## Problem statement
From the entries below, gather each line containing the word "starts".

## Exercise materials
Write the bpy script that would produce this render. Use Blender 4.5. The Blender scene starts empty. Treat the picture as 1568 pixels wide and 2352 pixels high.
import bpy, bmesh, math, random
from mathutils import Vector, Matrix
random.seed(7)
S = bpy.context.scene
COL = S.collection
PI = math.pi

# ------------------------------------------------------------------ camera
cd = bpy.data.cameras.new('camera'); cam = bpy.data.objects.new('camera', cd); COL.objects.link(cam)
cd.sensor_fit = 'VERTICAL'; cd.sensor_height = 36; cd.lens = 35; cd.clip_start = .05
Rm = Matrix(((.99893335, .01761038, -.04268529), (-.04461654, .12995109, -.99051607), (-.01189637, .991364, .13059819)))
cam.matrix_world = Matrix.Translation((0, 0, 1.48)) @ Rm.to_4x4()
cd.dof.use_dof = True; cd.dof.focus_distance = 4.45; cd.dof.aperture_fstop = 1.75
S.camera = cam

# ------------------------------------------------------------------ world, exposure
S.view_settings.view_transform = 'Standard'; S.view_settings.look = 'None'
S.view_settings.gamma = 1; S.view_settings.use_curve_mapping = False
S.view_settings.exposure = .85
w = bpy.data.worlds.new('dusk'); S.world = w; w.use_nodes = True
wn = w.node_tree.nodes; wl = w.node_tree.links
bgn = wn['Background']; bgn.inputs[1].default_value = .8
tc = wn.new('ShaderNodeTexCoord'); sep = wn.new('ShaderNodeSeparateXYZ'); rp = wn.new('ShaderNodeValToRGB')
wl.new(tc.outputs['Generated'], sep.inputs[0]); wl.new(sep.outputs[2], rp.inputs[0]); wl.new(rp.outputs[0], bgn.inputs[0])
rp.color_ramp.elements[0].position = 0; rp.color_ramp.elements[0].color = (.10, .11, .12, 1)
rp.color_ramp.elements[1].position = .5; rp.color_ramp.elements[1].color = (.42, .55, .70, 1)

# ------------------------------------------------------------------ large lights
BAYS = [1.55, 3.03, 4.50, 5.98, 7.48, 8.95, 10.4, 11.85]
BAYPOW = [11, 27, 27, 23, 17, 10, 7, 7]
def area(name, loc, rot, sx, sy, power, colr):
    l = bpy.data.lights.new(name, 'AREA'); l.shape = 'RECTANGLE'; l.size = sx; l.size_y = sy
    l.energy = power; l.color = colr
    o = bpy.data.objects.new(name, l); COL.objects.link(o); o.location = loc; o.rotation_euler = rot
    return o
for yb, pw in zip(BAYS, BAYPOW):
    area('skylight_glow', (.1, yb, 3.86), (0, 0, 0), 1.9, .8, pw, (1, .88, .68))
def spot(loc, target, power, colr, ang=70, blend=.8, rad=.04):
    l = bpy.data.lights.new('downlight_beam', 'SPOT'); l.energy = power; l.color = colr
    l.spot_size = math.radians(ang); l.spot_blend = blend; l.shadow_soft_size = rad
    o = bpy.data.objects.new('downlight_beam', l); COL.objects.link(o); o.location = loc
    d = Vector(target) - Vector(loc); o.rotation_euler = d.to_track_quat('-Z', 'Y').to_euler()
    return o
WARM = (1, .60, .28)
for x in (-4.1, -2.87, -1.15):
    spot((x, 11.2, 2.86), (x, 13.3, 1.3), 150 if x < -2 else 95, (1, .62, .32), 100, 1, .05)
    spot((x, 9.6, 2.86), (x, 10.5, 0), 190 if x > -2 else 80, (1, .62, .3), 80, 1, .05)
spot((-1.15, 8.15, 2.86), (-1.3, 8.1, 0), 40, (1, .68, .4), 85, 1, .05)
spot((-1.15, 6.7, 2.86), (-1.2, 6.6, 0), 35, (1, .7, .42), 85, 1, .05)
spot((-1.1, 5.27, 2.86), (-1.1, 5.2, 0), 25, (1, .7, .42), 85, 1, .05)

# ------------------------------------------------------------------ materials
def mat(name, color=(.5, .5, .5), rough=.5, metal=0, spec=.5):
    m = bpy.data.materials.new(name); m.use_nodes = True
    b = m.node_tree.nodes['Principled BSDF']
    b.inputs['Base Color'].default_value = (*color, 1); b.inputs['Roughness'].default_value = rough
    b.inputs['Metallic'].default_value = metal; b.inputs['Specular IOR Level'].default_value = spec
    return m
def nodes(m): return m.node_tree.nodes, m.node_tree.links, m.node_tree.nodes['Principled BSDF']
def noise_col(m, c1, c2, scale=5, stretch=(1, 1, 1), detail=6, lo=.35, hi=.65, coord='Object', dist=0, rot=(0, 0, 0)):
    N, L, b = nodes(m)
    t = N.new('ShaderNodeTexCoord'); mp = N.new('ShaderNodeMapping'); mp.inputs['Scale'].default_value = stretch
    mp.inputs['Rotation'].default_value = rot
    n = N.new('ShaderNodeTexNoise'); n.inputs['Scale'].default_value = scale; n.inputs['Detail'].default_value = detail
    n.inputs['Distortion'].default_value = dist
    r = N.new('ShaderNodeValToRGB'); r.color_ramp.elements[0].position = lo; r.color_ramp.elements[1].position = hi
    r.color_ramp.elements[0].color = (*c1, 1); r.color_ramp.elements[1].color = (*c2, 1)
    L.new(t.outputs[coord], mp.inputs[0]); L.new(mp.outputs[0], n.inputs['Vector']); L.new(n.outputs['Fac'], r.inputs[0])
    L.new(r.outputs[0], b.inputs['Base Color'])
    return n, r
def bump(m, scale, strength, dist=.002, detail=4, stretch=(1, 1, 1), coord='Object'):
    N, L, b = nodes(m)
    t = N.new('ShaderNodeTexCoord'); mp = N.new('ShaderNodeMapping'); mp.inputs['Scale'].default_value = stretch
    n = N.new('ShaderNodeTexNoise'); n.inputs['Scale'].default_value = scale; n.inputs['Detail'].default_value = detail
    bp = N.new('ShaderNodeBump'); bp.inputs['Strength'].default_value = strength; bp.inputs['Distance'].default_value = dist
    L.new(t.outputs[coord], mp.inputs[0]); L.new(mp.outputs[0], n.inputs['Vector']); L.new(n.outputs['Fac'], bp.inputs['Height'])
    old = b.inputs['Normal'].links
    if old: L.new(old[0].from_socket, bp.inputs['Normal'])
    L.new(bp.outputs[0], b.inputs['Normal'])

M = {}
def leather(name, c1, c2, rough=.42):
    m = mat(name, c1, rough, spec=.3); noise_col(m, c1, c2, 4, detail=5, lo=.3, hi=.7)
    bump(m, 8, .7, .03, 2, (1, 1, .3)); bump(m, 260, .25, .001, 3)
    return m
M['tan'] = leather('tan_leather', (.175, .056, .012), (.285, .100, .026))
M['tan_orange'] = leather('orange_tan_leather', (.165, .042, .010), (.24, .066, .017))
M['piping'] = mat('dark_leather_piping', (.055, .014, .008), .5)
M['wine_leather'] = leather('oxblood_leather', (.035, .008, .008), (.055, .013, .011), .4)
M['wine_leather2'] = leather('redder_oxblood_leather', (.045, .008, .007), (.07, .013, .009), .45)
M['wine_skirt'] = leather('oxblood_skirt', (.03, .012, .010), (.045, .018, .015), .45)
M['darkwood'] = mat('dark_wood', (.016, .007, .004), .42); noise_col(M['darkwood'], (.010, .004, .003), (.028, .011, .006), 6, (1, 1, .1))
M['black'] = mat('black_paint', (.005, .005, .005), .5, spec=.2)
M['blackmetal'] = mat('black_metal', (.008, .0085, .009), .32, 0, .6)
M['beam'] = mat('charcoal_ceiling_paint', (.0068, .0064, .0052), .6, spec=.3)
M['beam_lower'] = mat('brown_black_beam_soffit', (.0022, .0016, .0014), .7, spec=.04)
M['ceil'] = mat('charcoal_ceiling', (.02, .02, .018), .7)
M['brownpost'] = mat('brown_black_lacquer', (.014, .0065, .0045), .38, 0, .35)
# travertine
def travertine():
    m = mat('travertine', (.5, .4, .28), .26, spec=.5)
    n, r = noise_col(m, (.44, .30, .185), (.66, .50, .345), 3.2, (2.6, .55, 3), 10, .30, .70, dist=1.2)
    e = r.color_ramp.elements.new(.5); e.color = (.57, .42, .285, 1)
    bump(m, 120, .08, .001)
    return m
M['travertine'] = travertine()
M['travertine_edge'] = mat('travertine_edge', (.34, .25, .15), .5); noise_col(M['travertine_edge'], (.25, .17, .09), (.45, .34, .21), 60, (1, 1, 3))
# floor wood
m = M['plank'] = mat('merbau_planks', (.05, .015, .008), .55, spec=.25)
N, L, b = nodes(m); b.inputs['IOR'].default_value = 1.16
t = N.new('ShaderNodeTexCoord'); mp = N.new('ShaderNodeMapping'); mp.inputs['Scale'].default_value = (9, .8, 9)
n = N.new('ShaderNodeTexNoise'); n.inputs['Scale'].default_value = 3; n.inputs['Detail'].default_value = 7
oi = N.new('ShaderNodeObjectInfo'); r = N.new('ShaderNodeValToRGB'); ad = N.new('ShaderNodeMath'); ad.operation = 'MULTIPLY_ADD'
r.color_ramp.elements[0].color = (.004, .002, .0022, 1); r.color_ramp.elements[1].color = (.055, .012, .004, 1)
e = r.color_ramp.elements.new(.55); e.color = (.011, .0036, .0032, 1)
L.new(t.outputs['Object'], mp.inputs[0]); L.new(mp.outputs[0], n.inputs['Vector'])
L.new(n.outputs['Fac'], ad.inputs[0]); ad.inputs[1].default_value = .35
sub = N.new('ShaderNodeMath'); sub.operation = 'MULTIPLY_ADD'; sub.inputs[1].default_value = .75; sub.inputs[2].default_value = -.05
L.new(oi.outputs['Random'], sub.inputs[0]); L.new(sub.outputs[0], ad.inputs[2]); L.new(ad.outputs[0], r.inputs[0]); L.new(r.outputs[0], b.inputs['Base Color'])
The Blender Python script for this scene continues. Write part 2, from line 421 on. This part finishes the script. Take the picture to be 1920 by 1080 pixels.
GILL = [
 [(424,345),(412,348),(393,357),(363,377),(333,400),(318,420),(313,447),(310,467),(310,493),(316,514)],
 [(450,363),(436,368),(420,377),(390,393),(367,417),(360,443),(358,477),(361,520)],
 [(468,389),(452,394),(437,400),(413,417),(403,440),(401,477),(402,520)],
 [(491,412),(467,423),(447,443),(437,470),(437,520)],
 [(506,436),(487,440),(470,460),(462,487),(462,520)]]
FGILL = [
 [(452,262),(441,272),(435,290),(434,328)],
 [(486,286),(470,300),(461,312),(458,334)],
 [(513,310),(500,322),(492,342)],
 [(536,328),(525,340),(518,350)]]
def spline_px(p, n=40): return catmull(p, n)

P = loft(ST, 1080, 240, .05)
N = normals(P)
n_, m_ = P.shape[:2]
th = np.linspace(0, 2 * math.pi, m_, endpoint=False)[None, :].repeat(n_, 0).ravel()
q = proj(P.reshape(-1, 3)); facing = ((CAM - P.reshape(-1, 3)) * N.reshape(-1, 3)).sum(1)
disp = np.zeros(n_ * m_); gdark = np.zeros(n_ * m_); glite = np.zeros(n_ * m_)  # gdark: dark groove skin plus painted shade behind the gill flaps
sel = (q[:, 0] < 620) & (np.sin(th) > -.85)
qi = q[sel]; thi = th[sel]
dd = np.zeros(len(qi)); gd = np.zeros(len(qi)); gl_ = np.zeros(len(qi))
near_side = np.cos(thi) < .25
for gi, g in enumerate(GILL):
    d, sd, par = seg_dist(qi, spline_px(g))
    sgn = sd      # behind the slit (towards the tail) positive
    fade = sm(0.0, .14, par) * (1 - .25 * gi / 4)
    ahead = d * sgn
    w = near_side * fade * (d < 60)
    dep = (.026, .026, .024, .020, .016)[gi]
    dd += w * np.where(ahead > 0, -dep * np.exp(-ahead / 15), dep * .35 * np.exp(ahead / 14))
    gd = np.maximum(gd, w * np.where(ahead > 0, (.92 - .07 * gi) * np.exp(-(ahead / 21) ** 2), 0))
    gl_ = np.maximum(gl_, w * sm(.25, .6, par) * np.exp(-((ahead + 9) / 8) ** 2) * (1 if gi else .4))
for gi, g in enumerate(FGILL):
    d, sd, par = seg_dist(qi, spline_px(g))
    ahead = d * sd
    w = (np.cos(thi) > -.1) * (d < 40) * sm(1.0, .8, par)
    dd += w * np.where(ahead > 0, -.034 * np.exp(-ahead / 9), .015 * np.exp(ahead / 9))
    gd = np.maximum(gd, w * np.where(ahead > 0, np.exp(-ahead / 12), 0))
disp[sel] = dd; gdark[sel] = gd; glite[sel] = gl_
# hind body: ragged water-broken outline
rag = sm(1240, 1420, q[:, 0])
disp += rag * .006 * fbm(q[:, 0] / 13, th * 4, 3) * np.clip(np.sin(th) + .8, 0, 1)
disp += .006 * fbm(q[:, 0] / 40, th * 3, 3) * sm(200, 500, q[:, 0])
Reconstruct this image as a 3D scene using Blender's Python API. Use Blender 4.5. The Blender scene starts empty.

## Exercise answer
Write the bpy script that would produce this render. Use Blender 4.5. The Blender scene starts empty. Treat the picture as 1568 pixels wide and 2352 pixels high.
Reconstruct this image as a 3D scene using Blender's Python API. Use Blender 4.5. The Blender scene starts empty.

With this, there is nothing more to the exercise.